The task: Quote from the first line below through the line that contains "LAMP = Vector((-0.80, -1.02, 2.28));", both included, and leave the pictures out.
┌──
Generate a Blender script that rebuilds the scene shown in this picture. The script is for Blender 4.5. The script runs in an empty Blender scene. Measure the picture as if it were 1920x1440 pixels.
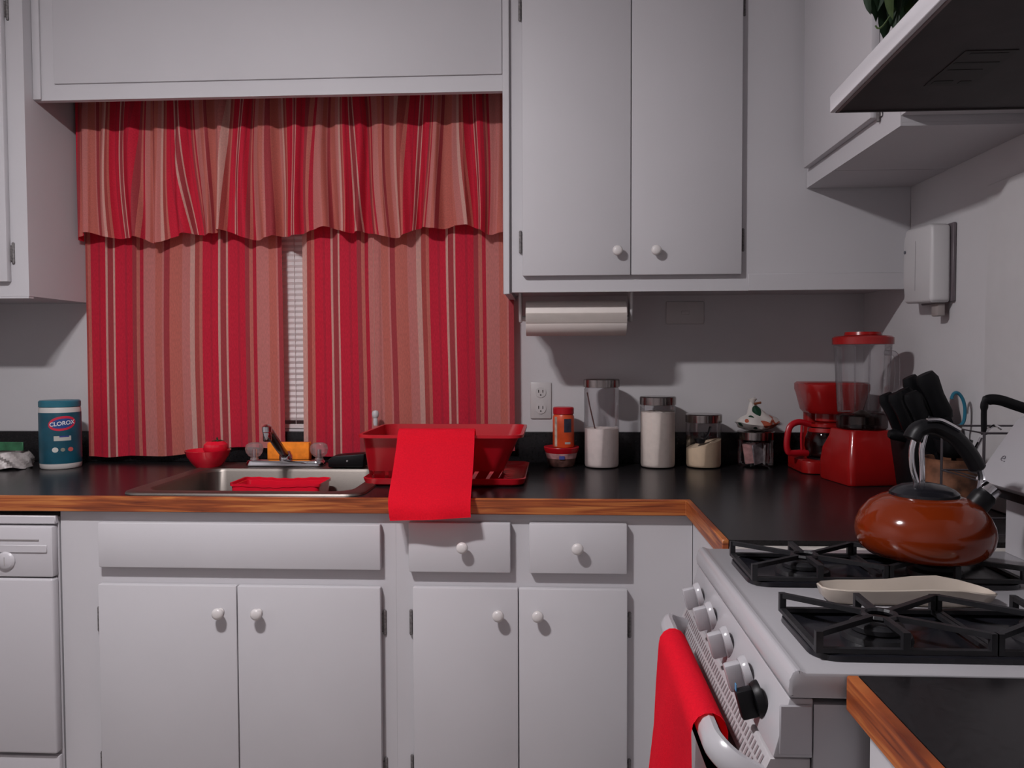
import bpy, bmesh, math, random
from mathutils import Vector, Matrix
random.seed(7)
S = bpy.context.scene
COL = S.collection
PI = math.pi

# ------------------------------------------------------------------ camera
# world: X right along the window wall, Y into the picture, Z up; counter front edge is Y=0, floor Z=0
F, YAW, PITCH, ROLL = 1475.95, -0.05332, -0.035215, -0.003344
CAM = Vector((0.0, -1.8012, 1.2435))
cy, sy, cp, sp = math.cos(YAW), math.sin(YAW), math.cos(PITCH), math.sin(PITCH)
fwd = Vector((sy*cp, cy*cp, sp)); right = Vector((cy, -sy, 0)); up = right.cross(fwd)
cr, sr = math.cos(ROLL), math.sin(ROLL)
r2 = cr*right + sr*up; u2 = -sr*right + cr*up
cd = bpy.data.cameras.new('camera'); cam = bpy.data.objects.new('camera', cd); COL.objects.link(cam)
m = Matrix((( r2.x, u2.x, -fwd.x, CAM.x), (r2.y, u2.y, -fwd.y, CAM.y), (r2.z, u2.z, -fwd.z, CAM.z), (0, 0, 0, 1)))
cam.matrix_world = m
cd.sensor_width = 36; cd.lens = F/1920*36; cd.clip_start = 0.02
S.camera = cam

# ------------------------------------------------------------------ world, exposure
w = bpy.data.worlds.new('night'); S.world = w; w.use_nodes = True
w.node_tree.nodes['Background'].inputs[0].default_value = (0.02, 0.022, 0.03, 1)
w.node_tree.nodes['Background'].inputs[1].default_value = 0.3
S.view_settings.view_transform = 'Standard'; S.view_settings.look = 'None'
S.view_settings.exposure = 0.0; S.view_settings.gamma = 1.0; S.view_settings.use_curve_mapping = False
LAMP = Vector((-0.80, -1.02, 2.28)); LAMP_COLOR = (1.0, 0.965, 0.995); LAMP_STRENGTH = 830.0

# ------------------------------------------------------------------ materials
MATS = {}
def mat(name, col, rough=0.5, metal=0.0, noise=0.0, nscale=30.0, bump=0.0, bscale=60.0, coat=0.0, spec=0.5, trans=0.0, ior=1.45, emit=0.0, stretch=None):
    if name in MATS: return MATS[name]
    mt = bpy.data.materials.new(name); mt.use_nodes = True
    nt = mt.node_tree; b = nt.nodes['Principled BSDF']
    b.inputs['Base Color'].default_value = (*col, 1); b.inputs['Roughness'].default_value = rough
    b.inputs['Metallic'].default_value = metal; b.inputs['IOR'].default_value = ior
    b.inputs['Coat Weight'].default_value = coat; b.inputs['Transmission Weight'].default_value = trans
    b.inputs['Specular IOR Level'].default_value = spec
    if emit:
        b.inputs['Emission Color'].default_value = (*col, 1); b.inputs['Emission Strength'].default_value = emit
    tc = nt.nodes.new('ShaderNodeTexCoord')
    src = tc.outputs['Object']
    if stretch:
        mp = nt.nodes.new('ShaderNodeMapping'); mp.inputs['Scale'].default_value = stretch
        nt.links.new(src, mp.inputs['Vector']); src = mp.outputs['Vector']
    if noise:
        n = nt.nodes.new('ShaderNodeTexNoise'); n.inputs['Scale'].default_value = nscale; n.inputs['Detail'].default_value = 5
        nt.links.new(src, n.inputs['Vector'])
        r = nt.nodes.new('ShaderNodeValToRGB')
        r.color_ramp.elements[0].position = 0.3; r.color_ramp.elements[1].position = 0.7
        r.color_ramp.elements[0].color = (*[c*(1-noise) for c in col], 1)
        r.color_ramp.elements[1].color = (*[min(1, c*(1+noise)) for c in col], 1)
        nt.links.new(n.outputs['Fac'], r.inputs['Fac']); nt.links.new(r.outputs['Color'], b.inputs['Base Color'])
    if bump:
        n2 = nt.nodes.new('ShaderNodeTexNoise'); n2.inputs['Scale'].default_value = bscale; n2.inputs['Detail'].default_value = 4
        nt.links.new(src, n2.inputs['Vector'])
        bp = nt.nodes.new('ShaderNodeBump'); bp.inputs['Strength'].default_value = bump; bp.inputs['Distance'].default_value = 0.002
        nt.links.new(n2.outputs['Fac'], bp.inputs['Height']); nt.links.new(bp.outputs['Normal'], b.inputs['Normal'])
    MATS[name] = mt
    return mt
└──
Exercise solution:
Generate a Blender script that rebuilds the scene shown in this picture. The script is for Blender 4.5. The script runs in an empty Blender scene. Measure the picture as if it were 1920x1440 pixels.
import bpy, bmesh, math, random
from mathutils import Vector, Matrix
random.seed(7)
S = bpy.context.scene
COL = S.collection
PI = math.pi

# ------------------------------------------------------------------ camera
# world: X right along the window wall, Y into the picture, Z up; counter front edge is Y=0, floor Z=0
F, YAW, PITCH, ROLL = 1475.95, -0.05332, -0.035215, -0.003344
CAM = Vector((0.0, -1.8012, 1.2435))
cy, sy, cp, sp = math.cos(YAW), math.sin(YAW), math.cos(PITCH), math.sin(PITCH)
fwd = Vector((sy*cp, cy*cp, sp)); right = Vector((cy, -sy, 0)); up = right.cross(fwd)
cr, sr = math.cos(ROLL), math.sin(ROLL)
r2 = cr*right + sr*up; u2 = -sr*right + cr*up
cd = bpy.data.cameras.new('camera'); cam = bpy.data.objects.new('camera', cd); COL.objects.link(cam)
m = Matrix((( r2.x, u2.x, -fwd.x, CAM.x), (r2.y, u2.y, -fwd.y, CAM.y), (r2.z, u2.z, -fwd.z, CAM.z), (0, 0, 0, 1)))
cam.matrix_world = m
cd.sensor_width = 36; cd.lens = F/1920*36; cd.clip_start = 0.02
S.camera = cam

# ------------------------------------------------------------------ world, exposure
w = bpy.data.worlds.new('night'); S.world = w; w.use_nodes = True
w.node_tree.nodes['Background'].inputs[0].default_value = (0.02, 0.022, 0.03, 1)
w.node_tree.nodes['Background'].inputs[1].default_value = 0.3
S.view_settings.view_transform = 'Standard'; S.view_settings.look = 'None'
S.view_settings.exposure = 0.0; S.view_settings.gamma = 1.0; S.view_settings.use_curve_mapping = False
LAMP = Vector((-0.80, -1.02, 2.28)); LAMP_COLOR = (1.0, 0.965, 0.995); LAMP_STRENGTH = 830.0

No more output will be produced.